Authorisation to act on behalf of a trust: The risks of “blanket authority”

“I am a trustee on the family trust of a deceased friend. With my work I will have to travel extensively in the next year, which will make it difficult to attend to many of the day-to-day decisions and resolutions relating to the trust. I have a competent co-trustee who I would trust completely to do this. Can the trustees pass a resolution authorising this co-trustee to sign all documents and agreements on behalf of the trust for the next year?”

The wish to simplify fiduciary duties, although an understandable one, should not be entertained at the expense of proper administration of a trust. As a trustee, it is the duty of the trustee to execute his or her fiduciary duties correctly and ensure that all decisions taken by the trust are considered and that the trustees always act in the best interest of the beneficiaries. Any ‘simplification’ which could compromise these fiduciary duties should therefore be approached with caution, even if it appears to hold little risk.

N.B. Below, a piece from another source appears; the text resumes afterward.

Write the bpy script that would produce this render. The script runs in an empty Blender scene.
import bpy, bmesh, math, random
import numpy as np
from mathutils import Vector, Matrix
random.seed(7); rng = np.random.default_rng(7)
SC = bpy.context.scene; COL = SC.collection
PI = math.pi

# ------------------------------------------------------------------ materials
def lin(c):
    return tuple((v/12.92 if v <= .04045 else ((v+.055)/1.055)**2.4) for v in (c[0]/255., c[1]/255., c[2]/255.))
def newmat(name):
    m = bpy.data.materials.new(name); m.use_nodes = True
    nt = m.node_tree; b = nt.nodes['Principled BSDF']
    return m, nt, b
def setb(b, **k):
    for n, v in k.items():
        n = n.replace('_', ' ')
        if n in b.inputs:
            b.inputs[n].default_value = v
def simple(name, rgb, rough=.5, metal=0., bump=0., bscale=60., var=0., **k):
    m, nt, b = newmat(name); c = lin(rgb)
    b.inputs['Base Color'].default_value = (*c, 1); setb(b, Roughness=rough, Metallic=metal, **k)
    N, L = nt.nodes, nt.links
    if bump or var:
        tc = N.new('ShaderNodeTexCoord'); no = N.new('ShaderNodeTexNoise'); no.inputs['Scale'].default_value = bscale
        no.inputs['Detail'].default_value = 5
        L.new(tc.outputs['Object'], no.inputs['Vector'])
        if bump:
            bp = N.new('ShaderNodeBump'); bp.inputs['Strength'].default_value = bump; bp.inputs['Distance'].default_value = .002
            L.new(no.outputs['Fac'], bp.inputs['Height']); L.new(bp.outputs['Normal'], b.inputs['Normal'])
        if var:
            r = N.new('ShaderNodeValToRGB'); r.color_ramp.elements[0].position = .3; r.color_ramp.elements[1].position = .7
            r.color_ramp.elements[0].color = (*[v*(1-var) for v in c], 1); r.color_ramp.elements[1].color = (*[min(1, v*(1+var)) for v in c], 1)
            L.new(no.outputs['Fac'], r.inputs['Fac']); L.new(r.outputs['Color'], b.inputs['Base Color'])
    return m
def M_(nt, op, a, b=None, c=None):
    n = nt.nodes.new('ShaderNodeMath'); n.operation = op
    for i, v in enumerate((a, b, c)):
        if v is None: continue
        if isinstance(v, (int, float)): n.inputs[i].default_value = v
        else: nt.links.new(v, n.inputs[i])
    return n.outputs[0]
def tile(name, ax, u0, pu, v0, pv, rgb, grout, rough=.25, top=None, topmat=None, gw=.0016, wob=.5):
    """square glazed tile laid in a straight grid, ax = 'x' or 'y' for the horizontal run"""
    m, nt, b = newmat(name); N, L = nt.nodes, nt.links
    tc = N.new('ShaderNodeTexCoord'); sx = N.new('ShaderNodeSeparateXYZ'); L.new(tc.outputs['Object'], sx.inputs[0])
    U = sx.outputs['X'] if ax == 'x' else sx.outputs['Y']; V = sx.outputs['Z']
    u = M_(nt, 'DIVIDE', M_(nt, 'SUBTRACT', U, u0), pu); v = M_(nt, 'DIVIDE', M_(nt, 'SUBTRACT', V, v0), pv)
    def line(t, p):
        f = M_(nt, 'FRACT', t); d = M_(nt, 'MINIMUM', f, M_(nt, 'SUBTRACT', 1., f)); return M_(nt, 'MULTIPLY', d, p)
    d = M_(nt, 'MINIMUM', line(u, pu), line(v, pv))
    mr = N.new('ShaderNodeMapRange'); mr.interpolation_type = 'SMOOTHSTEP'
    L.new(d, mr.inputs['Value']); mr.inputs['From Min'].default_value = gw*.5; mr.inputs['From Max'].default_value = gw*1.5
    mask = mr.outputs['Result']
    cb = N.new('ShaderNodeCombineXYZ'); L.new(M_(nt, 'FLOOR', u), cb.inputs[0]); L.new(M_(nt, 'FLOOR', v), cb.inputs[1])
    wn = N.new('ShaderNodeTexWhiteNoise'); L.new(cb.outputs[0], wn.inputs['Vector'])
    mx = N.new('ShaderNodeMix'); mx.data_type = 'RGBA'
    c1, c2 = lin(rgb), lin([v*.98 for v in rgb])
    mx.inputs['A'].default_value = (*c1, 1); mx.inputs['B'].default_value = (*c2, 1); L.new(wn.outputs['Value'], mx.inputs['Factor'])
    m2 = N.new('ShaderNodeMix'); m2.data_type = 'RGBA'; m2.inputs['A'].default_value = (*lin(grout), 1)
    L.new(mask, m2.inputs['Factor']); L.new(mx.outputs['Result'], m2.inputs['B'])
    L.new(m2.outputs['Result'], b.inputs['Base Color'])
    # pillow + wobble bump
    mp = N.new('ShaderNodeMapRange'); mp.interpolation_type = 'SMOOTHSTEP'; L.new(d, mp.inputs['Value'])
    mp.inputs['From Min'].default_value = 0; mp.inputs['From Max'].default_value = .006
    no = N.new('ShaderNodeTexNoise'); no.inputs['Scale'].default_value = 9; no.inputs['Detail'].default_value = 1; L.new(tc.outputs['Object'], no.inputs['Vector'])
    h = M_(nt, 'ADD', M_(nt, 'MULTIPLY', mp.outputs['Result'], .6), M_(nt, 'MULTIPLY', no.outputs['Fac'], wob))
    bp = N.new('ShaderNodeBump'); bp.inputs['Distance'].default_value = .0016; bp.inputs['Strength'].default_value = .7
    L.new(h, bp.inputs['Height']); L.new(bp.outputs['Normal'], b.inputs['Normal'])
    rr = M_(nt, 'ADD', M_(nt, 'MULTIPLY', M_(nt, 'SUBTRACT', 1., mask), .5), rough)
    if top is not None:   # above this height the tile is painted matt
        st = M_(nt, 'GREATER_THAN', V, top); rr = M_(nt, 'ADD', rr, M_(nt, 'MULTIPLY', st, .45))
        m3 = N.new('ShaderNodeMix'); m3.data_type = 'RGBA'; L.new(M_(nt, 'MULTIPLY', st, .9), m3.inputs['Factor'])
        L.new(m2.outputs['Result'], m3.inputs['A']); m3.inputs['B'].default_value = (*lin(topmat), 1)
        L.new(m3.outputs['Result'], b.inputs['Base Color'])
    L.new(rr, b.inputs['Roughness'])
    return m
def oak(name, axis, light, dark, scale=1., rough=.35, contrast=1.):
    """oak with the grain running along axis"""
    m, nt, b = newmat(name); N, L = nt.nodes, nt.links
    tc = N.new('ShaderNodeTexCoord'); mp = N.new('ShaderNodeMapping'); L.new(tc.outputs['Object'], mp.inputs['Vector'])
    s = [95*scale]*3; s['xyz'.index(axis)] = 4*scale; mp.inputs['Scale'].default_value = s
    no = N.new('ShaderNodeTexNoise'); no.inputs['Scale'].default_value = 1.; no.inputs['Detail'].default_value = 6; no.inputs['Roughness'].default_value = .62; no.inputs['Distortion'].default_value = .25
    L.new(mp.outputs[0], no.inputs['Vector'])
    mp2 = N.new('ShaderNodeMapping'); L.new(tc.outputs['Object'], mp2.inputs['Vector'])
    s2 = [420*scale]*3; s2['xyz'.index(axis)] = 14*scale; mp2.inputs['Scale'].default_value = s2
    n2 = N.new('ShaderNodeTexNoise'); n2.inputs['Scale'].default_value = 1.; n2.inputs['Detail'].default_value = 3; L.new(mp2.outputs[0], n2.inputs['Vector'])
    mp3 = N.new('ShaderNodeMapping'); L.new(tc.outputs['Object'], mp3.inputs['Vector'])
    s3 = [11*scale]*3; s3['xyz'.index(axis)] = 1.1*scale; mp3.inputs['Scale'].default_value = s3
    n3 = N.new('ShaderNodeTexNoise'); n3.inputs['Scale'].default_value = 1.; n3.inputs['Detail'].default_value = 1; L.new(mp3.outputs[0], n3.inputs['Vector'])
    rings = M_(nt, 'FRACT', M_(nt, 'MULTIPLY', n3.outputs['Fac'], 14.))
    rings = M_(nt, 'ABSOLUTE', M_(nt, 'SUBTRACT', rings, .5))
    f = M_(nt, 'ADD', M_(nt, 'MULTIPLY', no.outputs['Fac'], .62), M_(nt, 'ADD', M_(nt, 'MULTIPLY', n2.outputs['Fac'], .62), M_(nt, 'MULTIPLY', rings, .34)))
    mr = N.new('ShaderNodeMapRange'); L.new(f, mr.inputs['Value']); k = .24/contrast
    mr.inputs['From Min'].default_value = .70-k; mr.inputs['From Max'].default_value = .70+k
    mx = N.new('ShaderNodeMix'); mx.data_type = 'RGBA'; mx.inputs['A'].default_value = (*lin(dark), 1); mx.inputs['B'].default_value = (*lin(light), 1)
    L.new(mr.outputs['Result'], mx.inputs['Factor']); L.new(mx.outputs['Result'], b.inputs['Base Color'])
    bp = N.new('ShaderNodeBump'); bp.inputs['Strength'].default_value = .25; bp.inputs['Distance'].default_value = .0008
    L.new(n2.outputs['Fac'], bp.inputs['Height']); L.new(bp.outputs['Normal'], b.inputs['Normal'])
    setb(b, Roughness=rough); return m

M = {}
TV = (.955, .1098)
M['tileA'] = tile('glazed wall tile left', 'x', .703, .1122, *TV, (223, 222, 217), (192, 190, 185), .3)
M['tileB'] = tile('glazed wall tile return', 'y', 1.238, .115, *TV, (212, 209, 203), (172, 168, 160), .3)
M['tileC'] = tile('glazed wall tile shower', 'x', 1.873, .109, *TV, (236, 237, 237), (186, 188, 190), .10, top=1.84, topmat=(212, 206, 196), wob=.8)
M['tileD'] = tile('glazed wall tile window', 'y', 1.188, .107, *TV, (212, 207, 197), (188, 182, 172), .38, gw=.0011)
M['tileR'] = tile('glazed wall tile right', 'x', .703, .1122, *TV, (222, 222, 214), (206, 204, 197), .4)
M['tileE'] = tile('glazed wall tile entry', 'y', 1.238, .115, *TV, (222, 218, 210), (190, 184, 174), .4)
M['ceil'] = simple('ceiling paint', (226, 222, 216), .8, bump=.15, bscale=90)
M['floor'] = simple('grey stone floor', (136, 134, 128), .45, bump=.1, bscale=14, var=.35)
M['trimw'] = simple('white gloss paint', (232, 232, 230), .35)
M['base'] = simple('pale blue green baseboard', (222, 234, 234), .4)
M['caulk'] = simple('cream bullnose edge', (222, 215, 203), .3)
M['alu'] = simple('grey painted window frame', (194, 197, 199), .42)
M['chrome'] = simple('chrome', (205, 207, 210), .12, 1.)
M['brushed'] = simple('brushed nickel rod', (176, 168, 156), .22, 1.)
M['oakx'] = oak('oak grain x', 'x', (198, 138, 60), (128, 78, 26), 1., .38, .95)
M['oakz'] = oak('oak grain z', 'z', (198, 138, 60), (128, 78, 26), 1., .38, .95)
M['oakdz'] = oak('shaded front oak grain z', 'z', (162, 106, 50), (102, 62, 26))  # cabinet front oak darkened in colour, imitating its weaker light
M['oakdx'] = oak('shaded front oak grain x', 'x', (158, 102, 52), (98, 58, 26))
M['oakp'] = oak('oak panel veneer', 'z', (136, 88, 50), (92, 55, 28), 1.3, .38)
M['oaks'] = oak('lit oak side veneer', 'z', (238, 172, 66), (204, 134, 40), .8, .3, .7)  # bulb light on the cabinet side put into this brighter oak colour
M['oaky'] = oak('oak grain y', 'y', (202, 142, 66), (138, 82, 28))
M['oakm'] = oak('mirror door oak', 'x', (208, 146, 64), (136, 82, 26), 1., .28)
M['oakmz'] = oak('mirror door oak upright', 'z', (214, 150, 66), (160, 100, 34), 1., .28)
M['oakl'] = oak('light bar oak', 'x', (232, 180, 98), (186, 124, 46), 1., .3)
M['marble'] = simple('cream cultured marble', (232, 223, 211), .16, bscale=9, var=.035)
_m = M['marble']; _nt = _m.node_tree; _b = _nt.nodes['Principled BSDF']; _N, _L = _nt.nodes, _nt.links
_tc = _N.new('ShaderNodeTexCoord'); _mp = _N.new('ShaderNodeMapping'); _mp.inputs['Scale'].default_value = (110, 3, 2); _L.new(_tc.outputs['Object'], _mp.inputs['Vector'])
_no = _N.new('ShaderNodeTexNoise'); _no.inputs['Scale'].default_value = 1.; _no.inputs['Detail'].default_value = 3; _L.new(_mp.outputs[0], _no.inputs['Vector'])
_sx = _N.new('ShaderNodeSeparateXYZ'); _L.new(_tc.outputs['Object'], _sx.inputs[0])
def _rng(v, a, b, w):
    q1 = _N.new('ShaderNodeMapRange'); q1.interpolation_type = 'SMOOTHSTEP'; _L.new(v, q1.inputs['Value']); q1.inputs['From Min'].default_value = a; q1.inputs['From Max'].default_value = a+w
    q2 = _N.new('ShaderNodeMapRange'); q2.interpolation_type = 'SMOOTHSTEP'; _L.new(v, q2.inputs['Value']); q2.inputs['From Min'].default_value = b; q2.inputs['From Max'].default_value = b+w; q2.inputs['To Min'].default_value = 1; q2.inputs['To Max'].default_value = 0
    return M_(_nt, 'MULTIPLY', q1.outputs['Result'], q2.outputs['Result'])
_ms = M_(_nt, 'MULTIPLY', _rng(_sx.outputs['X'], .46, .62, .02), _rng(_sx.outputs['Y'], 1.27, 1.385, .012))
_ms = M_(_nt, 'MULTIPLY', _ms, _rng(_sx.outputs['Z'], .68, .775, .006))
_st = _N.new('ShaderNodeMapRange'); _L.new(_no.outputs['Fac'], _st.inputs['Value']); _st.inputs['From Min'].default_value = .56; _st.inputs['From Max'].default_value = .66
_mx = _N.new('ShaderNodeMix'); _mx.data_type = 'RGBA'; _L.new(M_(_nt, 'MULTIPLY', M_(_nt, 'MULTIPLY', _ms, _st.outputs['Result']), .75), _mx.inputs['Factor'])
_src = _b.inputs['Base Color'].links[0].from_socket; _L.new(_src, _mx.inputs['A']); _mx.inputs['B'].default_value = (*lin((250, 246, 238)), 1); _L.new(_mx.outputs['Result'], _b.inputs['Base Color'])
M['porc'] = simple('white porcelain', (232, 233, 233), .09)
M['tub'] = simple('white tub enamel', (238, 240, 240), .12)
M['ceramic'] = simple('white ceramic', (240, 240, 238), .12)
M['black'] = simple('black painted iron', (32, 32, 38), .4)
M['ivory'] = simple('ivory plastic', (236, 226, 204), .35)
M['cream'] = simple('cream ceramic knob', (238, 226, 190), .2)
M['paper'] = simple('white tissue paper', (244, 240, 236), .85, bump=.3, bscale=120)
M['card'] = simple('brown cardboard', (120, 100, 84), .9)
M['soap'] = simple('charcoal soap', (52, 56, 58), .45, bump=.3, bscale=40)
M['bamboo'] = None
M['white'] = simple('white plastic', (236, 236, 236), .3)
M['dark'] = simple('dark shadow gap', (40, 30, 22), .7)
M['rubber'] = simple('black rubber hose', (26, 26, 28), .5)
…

In the recent Supreme Court of Appeal case of Costa NO v Arvum Exports, the trustees of a family trust, whose main purpose was to hold immovable property, passed a blanket resolution (“first resolution”) authorising a fellow trustee to “sign all necessary documentation”. This first resolution was followed by another resolution (“second resolution”) two years later where the trustees considered the trust’s possible acquisition of a farm and authorised the same trustee to “sign all documents necessary to effect the transfer” of the identified property to the trust.

The authorised trustee proceeded to conclude two business agreements with large companies under the blanket authorisation afforded to him in terms of the first resolution. Upon the death of this authorised trustee, the remaining trustees refused to honour the terms of these two agreements concluded by the late authorised trustee, stating that they (the remaining trustees) did not know of the existence of these agreements and were unable to recall ever discussing or attesting to such authority being bestowed upon the authorised trustee.

In considering the matter, the Court found that the second resolution was sufficiently clear on the nature of the authorisation afforded to the authorised trustee and that the documents to be concluded by the authorised trustee related to the acquisition and transfer of the farm.

The first resolution in comparison, was not related to any identified matter to be considered by the trustees or any potential transaction known to the trustees at the time of authorising the trustee. Accordingly, the Court had to interpret the first resolution to be read with the second resolution which limited the scope of authority of such first resolution to the property acquisition by the trust and the first resolution could not be interpreted to include the authority of the authorised trustee to also have the authority to conclude the two business agreements due to the vague nature of the resolution. The trust was accordingly found not to be bound by the two business agreements concluded by the trustee in question.

What is clear from this case is that trustee resolutions, particularly those where authority or agency is afforded to a representative of the trust, must be clear and specific with sufficient detail to ensure that it is determinable to which matters the authority or agency applies. It would also be prudent, albeit inconvenient, to ensure that a new resolution is passed by trustees for each new matter to be concluded by the trust in order to avoid disputes as to authority. 

In your case, it would therefore not be advisable to provide a blanket authority to your co-trustee for the year. Rather consider alternative ways to authorise the co-trustee on specific matters from time-to-time (for example through electronic means).